The enemies of Jesus tried trapping Him in the difficult and dangerous situation of “damn-if-you-do-damn-if-you-don’t”.  But Jesus knew better.  To the intriguing question, Jesus responded by writing with His finger on the ground.  What did He write?

Our English translation does not give us any clue about what Jesus wrote on the ground, but the original Greek text of the Gospel today does.  The writer of St.

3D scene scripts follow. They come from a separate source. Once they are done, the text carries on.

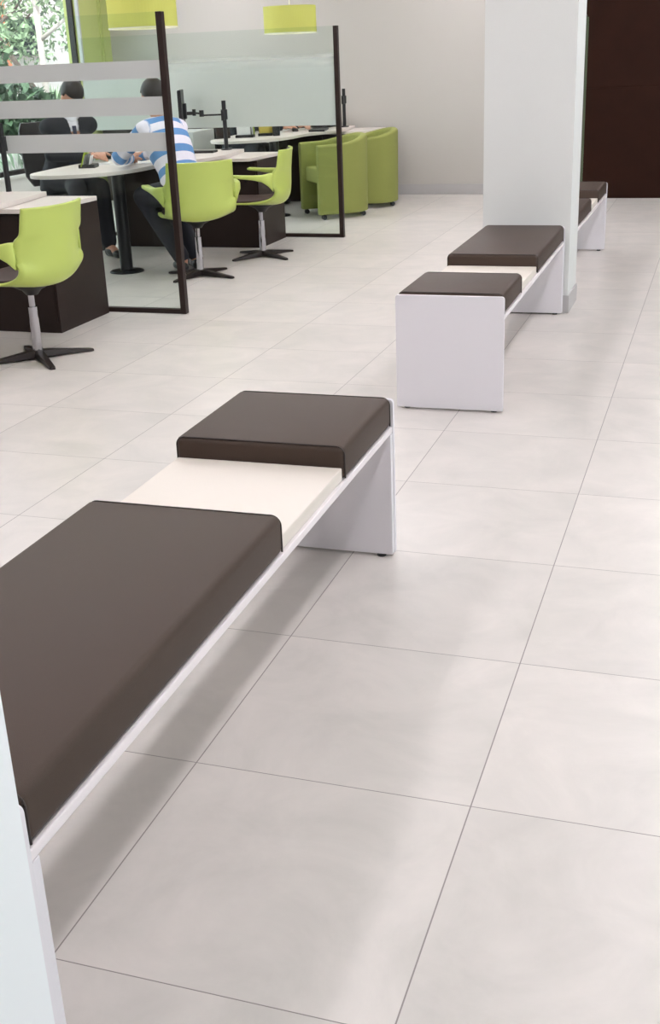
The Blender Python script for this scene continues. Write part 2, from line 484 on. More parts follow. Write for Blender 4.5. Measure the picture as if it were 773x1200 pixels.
# ------------------------------------------------------------------ desks
def desk_unit(dy, dx, labels, CL=1.28):
    """credenza along the partition + peninsula top on a round column"""
    yb = 8.0 + dy
    t = empty('credenza', (-1.95 + dx, yb, 0), 0, labels[0], 'cabinet', 'dark credenzas under the desks')
    obj('body', BX(-CL, 0, -.575, -.01, 0, .672), M['dark_brown'], t, bevel=.002)
    bm = bmesh.new()
    for k in range(2): box(bm, -CL/2*k - CL/2 + .015, -CL/2*k - .015, -.582, -.575, .06, .655)
    obj('door', bm, M['dark_brown'], t)
    bm = bmesh.new(); tube(bm, (-.10, -.59, .52), (-.10, -.582, .52), .008, n=12)
    obj('lock', bm, M['chrome'], t)
    bm = bmesh.new(); prism(bm, [(-CL, -.02), (-CL, -.60), (-.10, -.64), (-.04, -.62), (.005, -.12), (.005, -.02)], .672, .697)
    obj('credenza_top', bm, M['desk'], t, bevel=.002)
    d = empty('desk', (-2.57 + dx, 6.29 + (dy), 0), 0, labels[1], 'desk', 'white desks on round columns')
    ox, oy = -2.57, 6.29
    P = [(-2.28, 7.98, 'c'), (-2.20, 7.38), (-2.28, 7.00), (-2.40, 6.70), (-2.42, 6.35), (-2.50, 6.08), (-2.68, 5.91), (-2.92, 5.85), (-3.08, 5.97),
         (-3.13, 6.30), (-3.15, 6.9), (-3.20, 7.40), (-3.30, 7.98, 'c')]
    pts = smooth_poly([((p[0]-ox, p[1]-oy) + tuple(p[2:])) for p in P], 5)
    bm = bmesh.new(); prism(bm, pts, .698, .724)
    obj('desktop', bm, M['desk'], d, bevel=.002)
    bm = bmesh.new(); tube(bm, (0, 0, .012), (0, 0, .698), .046, n=28)
    obj('column_leg', bm, M['black_metal'], d, smooth=False)
    bm = bmesh.new(); lathe(bm, [(0, 0), (.125, 0), (.125, .006), (.115, .012), (.05, .016), (0, .016)])
    obj('base_disc', bm, M['black_metal'], d, smooth=False)
    return t, d
desk_unit(-3.07, 0.02, ('dark wenge cabinet beside the lime chair at the left edge, below the striped screen',
                      'white desk top over the nearest dark cabinet, running out of the left edge'))
desk_unit(0, 0.05, ('dark wenge cabinet behind the side-on lime chair, against the middle glass screen',
                 'white rounded desk where the suited clerk and the striped customer sit'))
desk_unit(3.05, 0.09, ('dark wenge cabinet by the far wall behind the green armchairs',
                    'white rounded desk behind the second glass screen, in front of the green armchairs'), 1.0)

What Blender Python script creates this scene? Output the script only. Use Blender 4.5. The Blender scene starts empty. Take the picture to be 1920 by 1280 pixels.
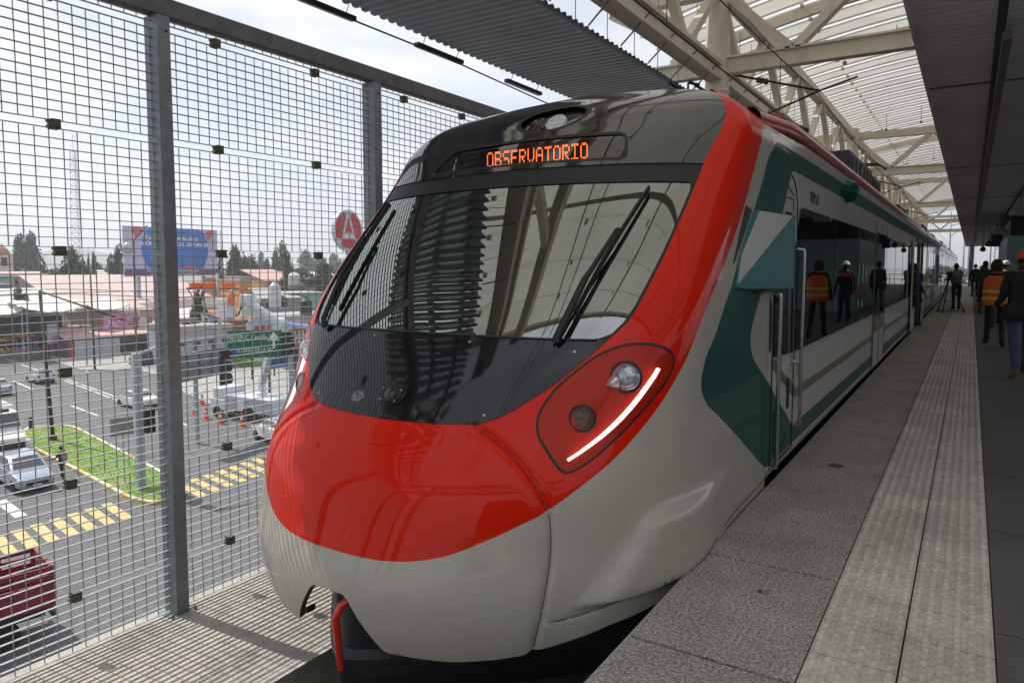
import bpy, bmesh, math, random
import numpy as np
from mathutils import Vector, Matrix
from mathutils.geometry import delaunay_2d_cdt
R=math.radians; PI=math.pi
rnd=random.Random(7)
sc=bpy.context.scene
COL=sc.collection
# ------------------------------------------------------------------ camera model (used to set the camera and to read sizes off the plan)
F_=1341.; VPX=1820.4; HY=501.; TP=.073; SHY=(640-F_*TP)-HY
PIT=math.atan(TP); YAW=math.atan((VPX-960)/F_*math.cos(PIT))
CAM=Vector((0,0,1.6))
FW=Vector((-math.sin(YAW)*math.cos(PIT),math.cos(YAW)*math.cos(PIT),-math.sin(PIT)))
RT=Vector((math.cos(YAW),math.sin(YAW),0)); UP=RT.cross(FW)
def ray(u,v): return FW+RT*((u-960)/F_)+UP*((640-(v+SHY))/F_)
def G(u,v,z=-10.):
    r=ray(u,v); return CAM+r*((z-CAM.z)/r.z)
def at(u,v,d):
    r=ray(u,v); return CAM+r*(d/math.hypot(r.x,r.y))
def hz(v,P,u=None):          # height of pixel row v on the vertical line through P
    d=math.hypot(P[0],P[1])
    D=Vector((P[0],P[1],0)); t=D.dot(Vector((FW.x,FW.y,0)))  # depth-ish
    # solve row for the vertical line exactly
    a=Vector((P[0],P[1],0))
    k=(640-(v+SHY))/F_
    # (P-C).UP = k*(P-C).FW
    num=k*(a.x*FW.x+a.y*FW.y)-(a.x*UP.x+a.y*UP.y); den=UP.z-k*FW.z
    return CAM.z+num/den
# ------------------------------------------------------------------ tagging
def tag(o,label=None,cat=None,group=None,kind=None):
    if label: o['label']=label
    if cat: o['category']=cat
    if group: o['group']=group
    if kind: o['kind']=kind
    return o
def empty(name,loc=(0,0,0),rz=0,label=None,cat=None,group=None,kind=None):
    o=bpy.data.objects.new(name,None); COL.objects.link(o); o.location=loc; o.rotation_euler=(0,0,rz); o.empty_display_size=.2
    return tag(o,label,cat,group,kind)
def kids(o): return list(o.children)
def copy_tree(o,parent=None,**kw):
    c=o.copy(); COL.objects.link(c)
    if parent is not None: c.parent=parent
    for ch in kids(o): copy_tree(ch,c)
    return c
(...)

John’s Gospel did not use the usual Greek word for “write”, which is graphein, but katagraphein which means “to draw up a list against someone”.  We may, therefore, surmise that Jesus must have listed on the ground the sins of the accusers of the adulterous woman.  Thus, when nagged for a reply to their question, Jesus stood up and told them straight in the eye, “Let the one among you who is without sin be the first to throw a stone at her.”  But He was not yet done with the listing, so Jesus bent down and continued with the inventory of their sins.

A very important note though: although Jesus did not condemn the woman, neither did He condone what she did.  “Neither do I condemn you,” Jesus told her.  “Go and sin no more.”  His words are words of invitation, mandate, and warning to her.

Jesus invites the woman to conversion that requires much change in her lifestyle, focusing her whole life on God in whom all creation, humans foremost, finds the completion of its joy.  It is an invitation to struggle with one’s self, with the assurance of victory against evil already because of the abiding and loving assistance of God’s merciful love.

That Jesus sends her forth.  “Go,” He tells her – signals a mandate given her.  He commissions her to go and be a witness to the mercy that she herself received from God.  Such a witnessing necessarily and always obliges her to be merciful to others, too.

Jesus likewise warns the woman.  His words – “…from now on do not sin anymore” – seem to beg the question “If I continue sinning anyway, what?”  As there are consequences to each and every action of ours, so does our every sinful act have its effects on us and on others, too.  Whatever those specific effects are, the Apostle Paul summarizes in these words: “The wage of sin is death” (Rom 6:23).

God’s mercy, therefore, should be correctly understood and handled with utmost care and reverence.  It is never a license for anyone to continue sinning, with the thought that the mercy of God is always available anyway to those who are sorry for their sins.  God’s mercy indeed is a sure gateway to salvation but never an excuse for a life of debauchery.  God’s mercy, as we see gratuitously given to the adulterous woman in the Gospel today, is gentle but does make valid and serious demands on its recipients.

We are all beneficiaries of God’s mercy.  The adulterous woman in the Gospel today stands for each of us: sinners yet loved.  To each of us, too, is given the same invitation, mandate, and warning first given to that woman.  We are invited to conversion, always trusting completely on God’s aid and never on our own efforts alone.  We are commanded to share with others, most especially with those who most need it, the mercy that we ourselves received from God.  And we ought to seriously heed the warning that the same mercy issues forth to us.  In these remaining Lenten days, may the Spirit of Jesus, who drove Him into the wilderness when we started this holy season, move us deeply and enlighten us clearly on the immense grace of God’s mercy and the true responsibilities it entrusts to us as well.

We do not deserve mercy, for if we do then it is not mercy at all.  But is always merciful to us.  Ought we not be merciful to one another, too?